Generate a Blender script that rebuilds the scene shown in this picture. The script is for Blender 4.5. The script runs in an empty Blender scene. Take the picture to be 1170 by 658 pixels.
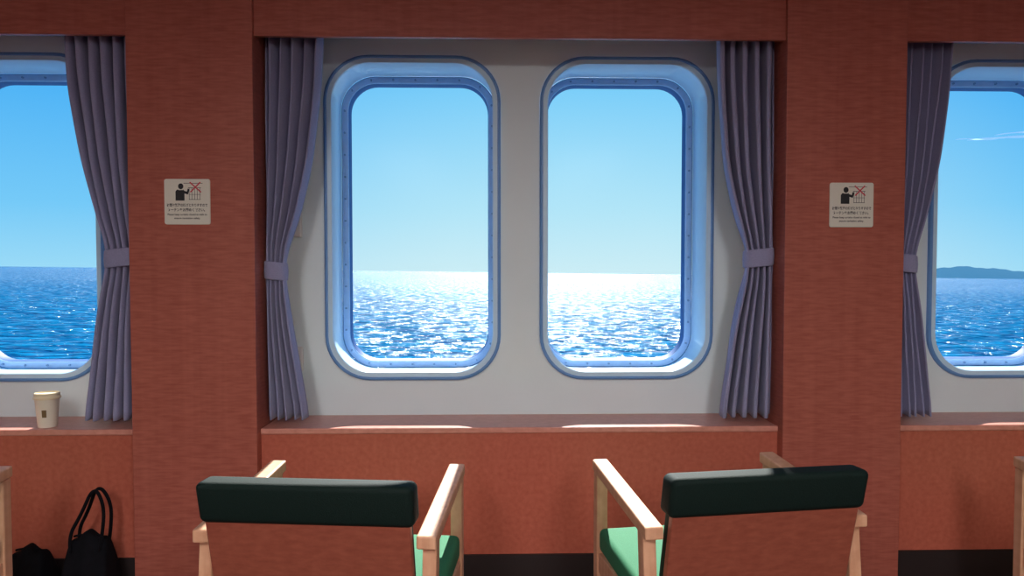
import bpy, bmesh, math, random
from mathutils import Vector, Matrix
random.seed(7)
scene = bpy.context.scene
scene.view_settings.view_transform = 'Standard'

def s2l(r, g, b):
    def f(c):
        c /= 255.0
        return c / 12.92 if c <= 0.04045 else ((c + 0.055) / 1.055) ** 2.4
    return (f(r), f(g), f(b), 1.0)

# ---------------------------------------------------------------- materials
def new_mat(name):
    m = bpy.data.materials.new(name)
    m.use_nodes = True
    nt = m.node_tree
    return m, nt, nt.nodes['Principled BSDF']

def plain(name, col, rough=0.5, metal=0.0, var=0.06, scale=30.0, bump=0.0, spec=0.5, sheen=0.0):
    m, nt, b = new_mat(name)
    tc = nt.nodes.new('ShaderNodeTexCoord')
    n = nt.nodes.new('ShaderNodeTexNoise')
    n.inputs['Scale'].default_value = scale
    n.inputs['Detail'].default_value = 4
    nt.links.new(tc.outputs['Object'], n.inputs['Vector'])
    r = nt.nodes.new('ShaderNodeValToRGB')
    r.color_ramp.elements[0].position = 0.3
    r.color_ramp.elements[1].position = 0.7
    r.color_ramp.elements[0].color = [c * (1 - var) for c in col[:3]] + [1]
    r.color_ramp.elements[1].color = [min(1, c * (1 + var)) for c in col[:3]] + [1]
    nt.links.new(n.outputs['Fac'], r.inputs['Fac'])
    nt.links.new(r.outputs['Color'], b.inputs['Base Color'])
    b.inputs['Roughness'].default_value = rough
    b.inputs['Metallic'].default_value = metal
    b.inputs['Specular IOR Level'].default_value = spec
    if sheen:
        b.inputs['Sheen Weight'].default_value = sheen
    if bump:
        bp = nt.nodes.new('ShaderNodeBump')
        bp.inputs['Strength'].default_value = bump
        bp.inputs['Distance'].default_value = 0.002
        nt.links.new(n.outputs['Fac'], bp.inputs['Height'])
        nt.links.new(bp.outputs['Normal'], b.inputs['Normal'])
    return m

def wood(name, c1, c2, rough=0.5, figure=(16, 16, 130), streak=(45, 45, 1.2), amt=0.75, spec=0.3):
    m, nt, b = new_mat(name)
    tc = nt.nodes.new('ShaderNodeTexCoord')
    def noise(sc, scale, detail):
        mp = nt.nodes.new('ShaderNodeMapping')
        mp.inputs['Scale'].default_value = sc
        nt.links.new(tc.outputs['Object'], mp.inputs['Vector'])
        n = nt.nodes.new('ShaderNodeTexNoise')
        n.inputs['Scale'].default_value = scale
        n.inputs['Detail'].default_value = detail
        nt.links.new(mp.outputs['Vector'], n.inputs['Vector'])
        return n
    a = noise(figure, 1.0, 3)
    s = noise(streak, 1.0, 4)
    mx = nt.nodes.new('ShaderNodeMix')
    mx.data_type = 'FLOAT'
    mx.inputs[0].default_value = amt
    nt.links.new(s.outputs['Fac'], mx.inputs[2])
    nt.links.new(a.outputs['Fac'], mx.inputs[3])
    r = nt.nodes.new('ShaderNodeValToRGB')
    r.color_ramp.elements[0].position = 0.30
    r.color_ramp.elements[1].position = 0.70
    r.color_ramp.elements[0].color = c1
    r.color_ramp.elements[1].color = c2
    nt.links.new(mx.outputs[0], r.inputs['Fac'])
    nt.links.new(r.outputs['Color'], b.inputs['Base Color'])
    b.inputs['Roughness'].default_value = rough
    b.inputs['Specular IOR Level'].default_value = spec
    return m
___
* _TASK BRIEF_: Copy the listing over exactly, skipping the pictures it holds.

* _ANSWER FOR THIS EXERCISE_:
Generate a Blender script that rebuilds the scene shown in this picture. The script is for Blender 4.5. The script runs in an empty Blender scene. Take the picture to be 1170 by 658 pixels.
import bpy, bmesh, math, random
from mathutils import Vector, Matrix
random.seed(7)
scene = bpy.context.scene
scene.view_settings.view_transform = 'Standard'

def s2l(r, g, b):
    def f(c):
        c /= 255.0
        return c / 12.92 if c <= 0.04045 else ((c + 0.055) / 1.055) ** 2.4
    return (f(r), f(g), f(b), 1.0)

# ---------------------------------------------------------------- materials
def new_mat(name):
    m = bpy.data.materials.new(name)
    m.use_nodes = True
    nt = m.node_tree
    return m, nt, nt.nodes['Principled BSDF']

def plain(name, col, rough=0.5, metal=0.0, var=0.06, scale=30.0, bump=0.0, spec=0.5, sheen=0.0):
    m, nt, b = new_mat(name)
    tc = nt.nodes.new('ShaderNodeTexCoord')
    n = nt.nodes.new('ShaderNodeTexNoise')
    n.inputs['Scale'].default_value = scale
    n.inputs['Detail'].default_value = 4
    nt.links.new(tc.outputs['Object'], n.inputs['Vector'])
    r = nt.nodes.new('ShaderNodeValToRGB')
    r.color_ramp.elements[0].position = 0.3
    r.color_ramp.elements[1].position = 0.7
    r.color_ramp.elements[0].color = [c * (1 - var) for c in col[:3]] + [1]
    r.color_ramp.elements[1].color = [min(1, c * (1 + var)) for c in col[:3]] + [1]
    nt.links.new(n.outputs['Fac'], r.inputs['Fac'])
    nt.links.new(r.outputs['Color'], b.inputs['Base Color'])
    b.inputs['Roughness'].default_value = rough
    b.inputs['Metallic'].default_value = metal
    b.inputs['Specular IOR Level'].default_value = spec
    if sheen:
        b.inputs['Sheen Weight'].default_value = sheen
    if bump:
        bp = nt.nodes.new('ShaderNodeBump')
        bp.inputs['Strength'].default_value = bump
        bp.inputs['Distance'].default_value = 0.002
        nt.links.new(n.outputs['Fac'], bp.inputs['Height'])
        nt.links.new(bp.outputs['Normal'], b.inputs['Normal'])
    return m

def wood(name, c1, c2, rough=0.5, figure=(16, 16, 130), streak=(45, 45, 1.2), amt=0.75, spec=0.3):
    m, nt, b = new_mat(name)
    tc = nt.nodes.new('ShaderNodeTexCoord')
    def noise(sc, scale, detail):
        mp = nt.nodes.new('ShaderNodeMapping')
        mp.inputs['Scale'].default_value = sc
        nt.links.new(tc.outputs['Object'], mp.inputs['Vector'])
        n = nt.nodes.new('ShaderNodeTexNoise')
        n.inputs['Scale'].default_value = scale
        n.inputs['Detail'].default_value = detail
        nt.links.new(mp.outputs['Vector'], n.inputs['Vector'])
        return n
    a = noise(figure, 1.0, 3)
    s = noise(streak, 1.0, 4)
    mx = nt.nodes.new('ShaderNodeMix')
    mx.data_type = 'FLOAT'
    mx.inputs[0].default_value = amt
    nt.links.new(s.outputs['Fac'], mx.inputs[2])
    nt.links.new(a.outputs['Fac'], mx.inputs[3])
    r = nt.nodes.new('ShaderNodeValToRGB')
    r.color_ramp.elements[0].position = 0.30
    r.color_ramp.elements[1].position = 0.70
    r.color_ramp.elements[0].color = c1
    r.color_ramp.elements[1].color = c2
    nt.links.new(mx.outputs[0], r.inputs['Fac'])
    nt.links.new(r.outputs['Color'], b.inputs['Base Color'])
    b.inputs['Roughness'].default_value = rough
    b.inputs['Specular IOR Level'].default_value = spec
    return m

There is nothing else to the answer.